Se passiamo al bilancio economico, in tutto fanno 3,2 miliardi di euro risparmiati, una cifra stellare che potrebbe essere impiegata dallo Stato in molti modi: dall’occupazione al Welfare, dall’ambiente al contenimento del debito pubblico.

È molto probabile che cambierà anche il panorama «ambientale» dei luoghi della pubblica amministrazione, sostanzialmente risalente ai tempi di Kafka: immaginatevi gli uffici senza fax, moduli da compilare con la biro (perché se scompare la carta, scompariranno anche le penne, quelle legate con lo spago o la catenella tipiche degli uffici statali o comunali), pesanti armadi o archivi carichi di faldoni, cartelle, dossier e altre scartoffie. Si vedranno uffici asettici con scrivanie pulite e schermi del computer. Cambierà anche la musica: non sentiremo più il rumore del bollo apposto in calce del documento.

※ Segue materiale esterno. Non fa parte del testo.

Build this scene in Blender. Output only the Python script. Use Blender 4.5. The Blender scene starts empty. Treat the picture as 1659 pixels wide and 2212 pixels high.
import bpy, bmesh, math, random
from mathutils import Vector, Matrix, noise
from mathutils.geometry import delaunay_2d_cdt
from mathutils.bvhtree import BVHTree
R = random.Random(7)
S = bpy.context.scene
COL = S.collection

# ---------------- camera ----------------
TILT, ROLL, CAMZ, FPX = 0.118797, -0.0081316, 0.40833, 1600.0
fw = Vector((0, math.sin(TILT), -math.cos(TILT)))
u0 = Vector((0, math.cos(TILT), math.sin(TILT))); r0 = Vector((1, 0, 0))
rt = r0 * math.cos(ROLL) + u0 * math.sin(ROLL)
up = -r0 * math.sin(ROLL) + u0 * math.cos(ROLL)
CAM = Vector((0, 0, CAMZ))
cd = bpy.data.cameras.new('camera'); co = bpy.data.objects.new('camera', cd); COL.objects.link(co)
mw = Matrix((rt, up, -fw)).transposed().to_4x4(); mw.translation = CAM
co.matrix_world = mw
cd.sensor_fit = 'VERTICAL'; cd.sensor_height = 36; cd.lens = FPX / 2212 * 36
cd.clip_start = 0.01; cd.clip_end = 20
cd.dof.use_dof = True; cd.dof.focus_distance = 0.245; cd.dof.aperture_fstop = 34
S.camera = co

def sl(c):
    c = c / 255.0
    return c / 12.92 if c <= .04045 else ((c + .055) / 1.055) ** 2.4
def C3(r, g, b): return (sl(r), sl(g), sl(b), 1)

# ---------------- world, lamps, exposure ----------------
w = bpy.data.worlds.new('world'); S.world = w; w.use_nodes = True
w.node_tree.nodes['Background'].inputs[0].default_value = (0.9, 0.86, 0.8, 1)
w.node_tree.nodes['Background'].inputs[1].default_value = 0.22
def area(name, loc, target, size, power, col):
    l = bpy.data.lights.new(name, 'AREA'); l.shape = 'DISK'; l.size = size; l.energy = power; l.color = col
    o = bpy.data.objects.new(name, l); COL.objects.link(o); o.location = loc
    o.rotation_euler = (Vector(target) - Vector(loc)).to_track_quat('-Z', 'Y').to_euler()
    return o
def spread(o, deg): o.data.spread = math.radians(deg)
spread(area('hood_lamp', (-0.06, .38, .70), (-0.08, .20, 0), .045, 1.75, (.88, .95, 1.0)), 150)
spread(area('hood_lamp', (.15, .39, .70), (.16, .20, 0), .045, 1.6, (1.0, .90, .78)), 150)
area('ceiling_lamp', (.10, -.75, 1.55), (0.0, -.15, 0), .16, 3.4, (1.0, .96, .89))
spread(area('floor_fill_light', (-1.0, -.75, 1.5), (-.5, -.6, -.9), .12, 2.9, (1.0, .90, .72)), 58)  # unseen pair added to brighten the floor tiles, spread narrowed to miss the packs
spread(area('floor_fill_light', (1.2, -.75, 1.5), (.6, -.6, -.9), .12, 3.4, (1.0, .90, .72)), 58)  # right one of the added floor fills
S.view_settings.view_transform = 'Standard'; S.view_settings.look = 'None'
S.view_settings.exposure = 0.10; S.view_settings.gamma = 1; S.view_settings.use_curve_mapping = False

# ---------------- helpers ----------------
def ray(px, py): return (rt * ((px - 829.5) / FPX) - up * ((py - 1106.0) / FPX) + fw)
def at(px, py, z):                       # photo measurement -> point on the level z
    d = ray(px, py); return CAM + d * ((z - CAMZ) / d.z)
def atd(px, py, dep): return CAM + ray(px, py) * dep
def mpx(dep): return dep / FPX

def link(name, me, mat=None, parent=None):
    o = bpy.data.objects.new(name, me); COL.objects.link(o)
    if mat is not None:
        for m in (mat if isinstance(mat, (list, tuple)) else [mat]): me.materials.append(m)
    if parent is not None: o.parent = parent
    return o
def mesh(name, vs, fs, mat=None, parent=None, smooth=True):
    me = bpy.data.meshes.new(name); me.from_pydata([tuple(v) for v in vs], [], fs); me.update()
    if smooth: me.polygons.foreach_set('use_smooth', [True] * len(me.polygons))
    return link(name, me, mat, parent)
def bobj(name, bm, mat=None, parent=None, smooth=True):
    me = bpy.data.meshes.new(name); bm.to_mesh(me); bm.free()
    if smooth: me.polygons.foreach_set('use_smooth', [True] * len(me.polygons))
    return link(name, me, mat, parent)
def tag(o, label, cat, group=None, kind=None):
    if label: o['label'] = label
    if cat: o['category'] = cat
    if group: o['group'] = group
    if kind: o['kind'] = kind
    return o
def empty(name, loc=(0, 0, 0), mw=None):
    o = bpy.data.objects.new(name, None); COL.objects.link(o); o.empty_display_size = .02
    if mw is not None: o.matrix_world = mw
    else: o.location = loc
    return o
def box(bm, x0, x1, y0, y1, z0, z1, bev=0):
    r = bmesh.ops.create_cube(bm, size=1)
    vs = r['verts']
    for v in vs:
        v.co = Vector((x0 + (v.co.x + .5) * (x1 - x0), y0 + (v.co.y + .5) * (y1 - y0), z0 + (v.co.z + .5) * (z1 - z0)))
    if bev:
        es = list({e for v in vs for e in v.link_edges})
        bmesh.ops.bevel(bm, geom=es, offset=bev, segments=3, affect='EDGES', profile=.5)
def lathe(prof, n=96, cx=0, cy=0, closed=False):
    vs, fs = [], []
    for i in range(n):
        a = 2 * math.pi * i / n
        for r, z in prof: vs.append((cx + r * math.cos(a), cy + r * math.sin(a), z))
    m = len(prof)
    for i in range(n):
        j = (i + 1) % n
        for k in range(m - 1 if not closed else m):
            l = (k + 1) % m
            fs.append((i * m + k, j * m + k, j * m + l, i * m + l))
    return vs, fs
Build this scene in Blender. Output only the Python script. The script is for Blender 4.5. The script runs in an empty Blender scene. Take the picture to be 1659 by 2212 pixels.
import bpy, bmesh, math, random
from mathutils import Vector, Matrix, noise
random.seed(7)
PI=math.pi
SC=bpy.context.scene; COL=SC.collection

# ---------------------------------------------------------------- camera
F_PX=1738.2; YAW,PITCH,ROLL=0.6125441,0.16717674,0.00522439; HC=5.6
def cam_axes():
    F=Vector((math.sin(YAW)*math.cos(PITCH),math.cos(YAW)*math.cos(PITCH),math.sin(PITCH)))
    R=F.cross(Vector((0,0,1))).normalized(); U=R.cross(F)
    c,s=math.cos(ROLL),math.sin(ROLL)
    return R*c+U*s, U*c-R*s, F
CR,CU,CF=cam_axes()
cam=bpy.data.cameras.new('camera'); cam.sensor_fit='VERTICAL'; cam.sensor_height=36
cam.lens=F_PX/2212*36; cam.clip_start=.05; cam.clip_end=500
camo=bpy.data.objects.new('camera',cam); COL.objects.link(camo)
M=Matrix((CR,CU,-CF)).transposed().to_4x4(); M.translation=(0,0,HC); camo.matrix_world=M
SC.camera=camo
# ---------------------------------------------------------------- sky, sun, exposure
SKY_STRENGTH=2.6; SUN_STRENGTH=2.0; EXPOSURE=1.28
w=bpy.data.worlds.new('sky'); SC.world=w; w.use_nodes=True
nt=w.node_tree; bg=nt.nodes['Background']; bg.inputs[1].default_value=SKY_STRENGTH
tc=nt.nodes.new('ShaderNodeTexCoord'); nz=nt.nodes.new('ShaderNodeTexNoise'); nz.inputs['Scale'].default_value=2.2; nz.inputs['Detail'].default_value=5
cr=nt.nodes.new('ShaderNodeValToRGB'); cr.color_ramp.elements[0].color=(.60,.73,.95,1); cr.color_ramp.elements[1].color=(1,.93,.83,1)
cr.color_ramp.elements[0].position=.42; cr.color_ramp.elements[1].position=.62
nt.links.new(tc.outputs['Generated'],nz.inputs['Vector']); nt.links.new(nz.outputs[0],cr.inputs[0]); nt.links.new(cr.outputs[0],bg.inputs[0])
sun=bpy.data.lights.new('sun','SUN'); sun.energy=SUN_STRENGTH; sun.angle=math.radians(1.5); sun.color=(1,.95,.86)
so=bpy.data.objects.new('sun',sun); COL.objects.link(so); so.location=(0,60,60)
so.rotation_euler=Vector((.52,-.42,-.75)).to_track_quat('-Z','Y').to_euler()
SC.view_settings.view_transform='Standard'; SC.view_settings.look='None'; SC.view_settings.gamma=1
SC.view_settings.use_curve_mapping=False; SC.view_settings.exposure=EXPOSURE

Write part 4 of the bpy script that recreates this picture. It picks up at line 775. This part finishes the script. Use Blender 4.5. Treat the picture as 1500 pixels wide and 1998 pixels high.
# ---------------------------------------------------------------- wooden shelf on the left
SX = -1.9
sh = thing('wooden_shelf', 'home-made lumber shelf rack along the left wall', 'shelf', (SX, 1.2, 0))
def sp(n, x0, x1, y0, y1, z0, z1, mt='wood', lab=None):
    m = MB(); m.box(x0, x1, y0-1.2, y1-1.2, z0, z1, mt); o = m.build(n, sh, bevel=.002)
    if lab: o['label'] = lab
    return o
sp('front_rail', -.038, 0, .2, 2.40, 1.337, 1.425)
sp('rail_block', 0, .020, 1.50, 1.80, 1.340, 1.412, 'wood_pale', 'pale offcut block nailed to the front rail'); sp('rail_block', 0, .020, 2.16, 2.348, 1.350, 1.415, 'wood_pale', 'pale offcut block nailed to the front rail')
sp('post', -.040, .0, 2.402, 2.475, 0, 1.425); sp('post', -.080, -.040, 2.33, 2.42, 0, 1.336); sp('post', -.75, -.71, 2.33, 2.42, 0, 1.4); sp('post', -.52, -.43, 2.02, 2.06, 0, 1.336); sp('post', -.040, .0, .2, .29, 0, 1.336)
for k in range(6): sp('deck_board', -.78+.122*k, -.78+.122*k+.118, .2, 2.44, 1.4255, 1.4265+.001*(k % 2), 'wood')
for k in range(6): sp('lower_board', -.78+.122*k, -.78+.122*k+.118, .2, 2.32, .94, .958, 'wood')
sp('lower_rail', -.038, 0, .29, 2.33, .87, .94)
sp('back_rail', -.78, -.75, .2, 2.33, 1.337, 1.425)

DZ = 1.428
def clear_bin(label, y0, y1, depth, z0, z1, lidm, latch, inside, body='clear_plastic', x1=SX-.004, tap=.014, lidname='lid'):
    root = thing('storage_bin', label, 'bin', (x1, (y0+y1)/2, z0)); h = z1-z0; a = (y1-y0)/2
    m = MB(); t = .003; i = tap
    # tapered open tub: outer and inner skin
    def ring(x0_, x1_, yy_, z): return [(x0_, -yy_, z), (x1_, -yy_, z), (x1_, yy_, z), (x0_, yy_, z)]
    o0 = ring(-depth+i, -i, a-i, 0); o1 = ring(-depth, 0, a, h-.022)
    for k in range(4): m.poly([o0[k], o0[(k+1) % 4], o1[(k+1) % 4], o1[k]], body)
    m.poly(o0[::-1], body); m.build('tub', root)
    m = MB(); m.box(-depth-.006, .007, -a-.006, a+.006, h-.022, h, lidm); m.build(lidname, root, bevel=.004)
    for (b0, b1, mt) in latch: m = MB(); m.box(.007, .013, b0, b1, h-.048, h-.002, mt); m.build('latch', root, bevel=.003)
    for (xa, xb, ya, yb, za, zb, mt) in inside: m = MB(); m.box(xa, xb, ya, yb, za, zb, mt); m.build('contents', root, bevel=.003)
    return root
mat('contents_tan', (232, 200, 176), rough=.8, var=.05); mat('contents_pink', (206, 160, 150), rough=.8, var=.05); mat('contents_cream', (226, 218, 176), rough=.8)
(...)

Una vera e propria rivoluzione che cambierà la vita dei cittadini e quella degli impiegati abituati a protocollare pedissequamente foglio su foglio ogni nuovo atto pervenuto all’amministrazione, a produrre fotocopie, a inviare fax, per poi catalogare, smistare, archiviare.

Si entra in una nuova dimensione fatta di siti on line dove trovare modelli da compilare, applicazioni sullo smartphone, penne elettroniche, schermate, pen drive e persino «nuvole» digitali in cui immagazzinare l’immenso materiale «immateriale» prodotto dagli uffici pubblici, senza più limiti di spazio o di tempo, perché il cyberspazio è infinito.

«Una pubblica amministrazione dematerializzata – ha detto recentemente Carlo Mochi Sismondi, presidente del Forum della Pubblica Amministrazione – garantisce non solo una migliore reperibilità delle informazioni altrimenti perse in archivi in tutta Italia, ma anche un efficace monitoraggio di alcuni numeri chiave per l’economia pubblica». Paradossalmente, i pubblici uffici giocheranno necessariamente «a carte scoperte».

Ma certo, il risultato più importante, con l’aria che tira, al di là dei cambiamenti di metodo di lavoro e di costume, sarà certamente l’immenso risparmio che ne ricaveremo.